Néanmoins, l’organisation, lorsqu'elle manque de flexibilité, deviens une forme de contrôle, et cela, j'y ai passé du temps, beaucoup. L'organisation est devenue la zone de confort, avoir le contrôle pour être en sécurité. C'est naturel, mais limitant. Tu choisis les choses en fonction de ce que tu connais, tu te maintiens dans des zones de sécurité, c'est naturel, c'est sûr. Mais c'est aussi te déconnecter de tes ressources, comme sélectionner les possibles auxquels tu te donnes accès.

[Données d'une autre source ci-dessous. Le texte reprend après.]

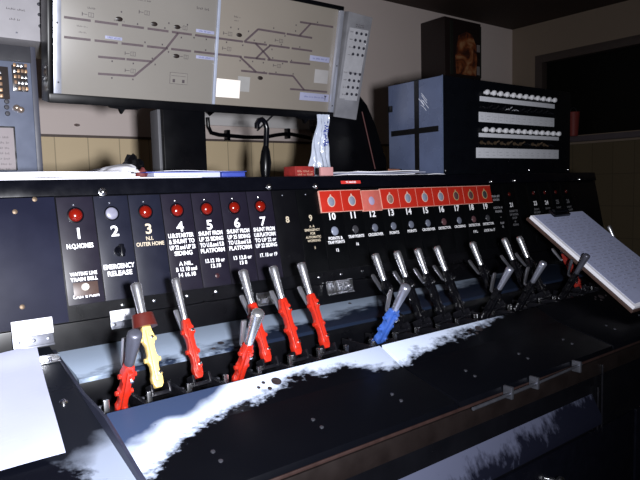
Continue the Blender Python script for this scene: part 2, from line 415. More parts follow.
for n in range(1, 27):
    pm = {1: PLATE_A, 2: PLATE_B, 3: PLATE_B, 4: PLATE_A, 5: PLATE_A, 6: PLATE_A, 7: PLATE_A}.get(n, PLATE_D if n == 8 else PLATE_C)
    if n in (20, 22): lab = 'black plate ' + look[n]
    else: lab = 'plate numbered %d, %s' % (n, look[n])
    t = empty('number_plate', pp(PX(n), 0, -.0012), PROT, lab, 'number plate', gp)
    b = MB(); b.box(-P/2+.0009, P/2-.0009, -.1235 if n > 1 else -.1235, .0655, 0, .002, .0007); b.build('plate', pm, t)
    H = .0022
    if n <= 7:
        lamp_dome(t, -.0015, .033, .0118 if n != 2 else .0112, {2: LENSW, 3: LENSR, 6: LENSR, 4: LENSR}.get(n, LENSR), ring=BLACKG, dome=.75 if n != 2 else .3, h=H-.0004)
        screw(t, -.003, .0525 if n > 1 else .0515, .0027 if n > 3 else .0024, CHROME if n > 3 else STEEL, H-.0004)
        lettering('number', [str(n)], WHITE if n != 3 else WHITED, t, 0, -.0085, cap=.0185, maxw=.03, h=H, wide=1.1 if n != 1 else 1.)
    elif n in (8, 9):
        lettering('number', [str(n)], WHITED, t, 0, -.006, cap=.0135, maxw=.02, h=H)
        screw(t, -.004, .055, .0022, STEEL, H-.0004)
    elif n <= 19:
        lettering('number', [str(n)], WHITE, t, 0, -.0065, cap=.0155, maxw=.032, h=H, wide=1.05)
        lens = {10: LENSG, 11: LENSK, 16: LENSM, 18: LENSM, 19: LENSK}.get(n, mat('lens_grey_dim', (.1, .11, .145), .3, var=.15, scale=160))
        lamp_dome(t, 0, -.0337, .0108 if n == 10 else .0098, lens, ring=BLACKG, dome=.35, h=H-.0004)
    elif n in (21, 23, 24, 25, 26):
        lettering('number', [str(n)], WHITE if n < 25 else GREYL, t, -.002, -.006, cap=.013, maxw=.022, h=H)
        lamp_dome(t, -.003, .033, .006, LENSRD, dome=.5, h=H-.0004)
        screw(t, -.003, .036, .0016, CHROME, H+.003) if n in (23, 24, 26) else None
    if n == 1:
        lettering('legend', ['N.Q.HOMES'], WHITE, t, 0, -.0255, cap=.0080, maxw=.045, h=H)
        lettering('legend', ['WAITING LINE', 'TRAIN BELL'], WHITE, t, 0, -.0735, cap=.0062, pitch=.0095, maxw=.046, h=H)
        b = MB(); b.box(-.020, .022, -.109, -.0855, H-.0006, H+.0004, .0003); b.build('bell_push_plate', mat('push_plate', (.045, .025, .02), .4, var=.3), t)
        b = MB(); b.lathe([(.0068, 0), (.0068, .002), (.005, .0055), (0, .006)], 18, Matrix.Translation((0, -.094, H))); b.build('bell_push', mat('push_white', (.7, .66, .58), .4), t)
        lettering('legend', ['CAST E PUSH'], WHITE, t, 0, -.1125, cap=.0062, maxw=.044, h=H)
    if n == 2:
        lettering('legend', ['EMERGENCY', 'RELEASE'], WHITE, t, 0, -.068, cap=.0085, pitch=.0125, maxw=.056, h=H)
        b = MB(); b.lathe([(.010, 0), (.010, .004), (.007, .007), (.0065, .014), (.004, .017), (0, .0172)], 18, Matrix.Translation((.004, -.037, H)))
        b.box(.0005, .0075, -.049, -.026, H+.010, H+.0185, .0015); b.build('release_knob', BLACKG, t)
    if n == 3:
        lettering('legend', ['N.I.', 'OUTER HOME'], WHITED, t, 0, -.021, cap=.007, pitch=.0105, maxw=.054, h=H)
    if n in (4, 5, 6, 7):
        A, B, _ = texts[n]
        y0 = -.0205
        lettering('legend', A, WHITE, t, 0, y0, cap=.0082, pitch=.0116, maxw=.053, h=H)
        lettering('sub_legend', B, WHITE, t, .002, y0-len(A)*.0116-.0085, cap=.0075, pitch=.0108, maxw=.043, h=H)
        if n == 5:
            b = MB(); b.lathe([(.005, 0), (.004, .0008), (0, .001)], 16, Matrix.Translation((.002, -.103, H-.0003))); b.build('plug', mat('plug_maroon', (.03, .008, .01), .4), t)
    if n == 9:
        lettering('legend', ['A  A', 'EMERGENCY', 'FOR', 'AUTOMATIC', 'WORKING', '', '5'], WHITED, t, 0, -.021, cap=.0052, pitch=.0082, maxw=.046, h=H)
    lg = {10: ['POINTS &', 'TRAP POINTS', '', '12'], 11: ['TRAP POINTS', '', '16'], 12: ['CROSSOVER'], 13: ['POINTS'], 14: ['POINTS'], 15: ['CROSSOVER'], 16: ['DETECTOR'], 17: ['CROSSING'], 18: ['DETECTOR', '', 'F.P.L.'], 19: ['DETECTOR', '', 'LOCK No 17']}.get(n)
    if lg: lettering('legend', lg, WHITE, t, 0, -.0535, cap=.0068, pitch=.0094, maxw=.05, h=H)
    if n == 20:
        lettering('legend', ['TRAIN LEFT', 'GOODS'], mat('letter_mid', (.25, .25, .27), .5, var=.2), t, -.008, .026, cap=.006, pitch=.0105, maxw=.04, h=H)
        lettering('sub_legend', ['LOCK No 16', 'RELEASE'], mat('letter_mid', (.25, .25, .27)), t, -.006, -.008, cap=.006, pitch=.0115, maxw=.042, h=H)
        lettering('note', ['FLAP', '13'], MATS['letter_mid'], t, .002, -.055, cap=.006, pitch=.011, maxw=.03, h=H)
        screw(t, .002, -.034, .0025, CHROME, H-.0003)
    if n == 21:
        lettering('legend', ['SHUNT TO', 'UP GOODS', 'LOOP', 'or', 'SIDING'], GREYL, t, .004, -.022, cap=.0062, pitch=.0105, maxw=.042, h=H)
    if n in (23, 24, 25, 26):
        lettering('legend', ['SHUNT', 'UP LOOP'], GREYL, t, 0, -.022, cap=.006, pitch=.010, maxw=.045, h=H)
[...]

En vivant en van, tu t’aperçois vite que tu ne contrôle plus rien, c'est effrayant vraiment. Il n'y a plus rien à quoi te raccrocher à part toi-même, tes propres ressources. Ça nécessite une sacré confiance en soi et c'est la première étape, reconnecter tes possibles et la confiance et puis surtout ne rien avoir à perdre, être ok avec toi, les autres ce qui est vécu, parce que clairement, dans le trou du cul de la pampa, il peut tout arriver.... J'ai longtemps eu des angoisses le soir à l'endormissement, la peur de mourir et puis j'ai réussi à les apaiser en vivant mes journées de façon à pouvoir me dire le soir, si je dois partir cette nuit, c'est ok. Et bien en van, c'est puissance mille, t'as tout intérêt à cultiver la satisfaction, parce que la moindre frustration appel des angoisses de dingue.
J'ai donc l'habitude de plutôt sur-organiser les choses, y compris et surtout dans mon travail. J'avais dans l'idée de raconter l'histoire Senseï depuis le début, dans l'ordre, mais non, ce n'est pas possible parce que la vie vient constamment nourrir le mouvement intérieur, la réflexion. S’arrêter, mettre en pause la création tant que je n'ai pas raconté ce qui précède implique de perdre la saveur de ce qui se vit et du récit qui va avec. Pour moi, l'écriture est une forme de réflexion et d’intégration des expériences, elle est une voie de compréhension et de libération, et puis un canal de transmission. Attendre que tout ce qui précède soit dit avant de commencer à mûrir ce qui est présent est un non-sens, c'est être en porte-à-faux entre hier et aujourd'hui, ça provoque une frustration immense. Alors j'accepte le désordre.
J'ai déjà pris beaucoup de leçons depuis mon départ, que je n'ai pas raconté, parce que ce n’était pas dans l'ordre, mais c'est trop frustrant, alors je choisie le désordre.
Parce que la vie, c'est l'imprévu et le partage peut se faire dans le chaos. Ce cheminement-là, Senseï & Me, j'ai envie de le partager alors j'accepte le désordre et le chaos parce que c'est cela qui est créatif, c'est la vie, et c'est à partir du désordre que les choses s'organisent et naissent.
Don voilà, je vais te raconter des choses dans le désordre, mais toujours avec authenticité et puis de temps en temps, quand ce sera juste de revenir sur le passé, je reprendrais les chapitres et puis tu t'occupera de les remettre dans l'ordre.
Voilà, étape 1, accepter le désordre, se jeter dans le chaos et y laisser glisser l'inspiration.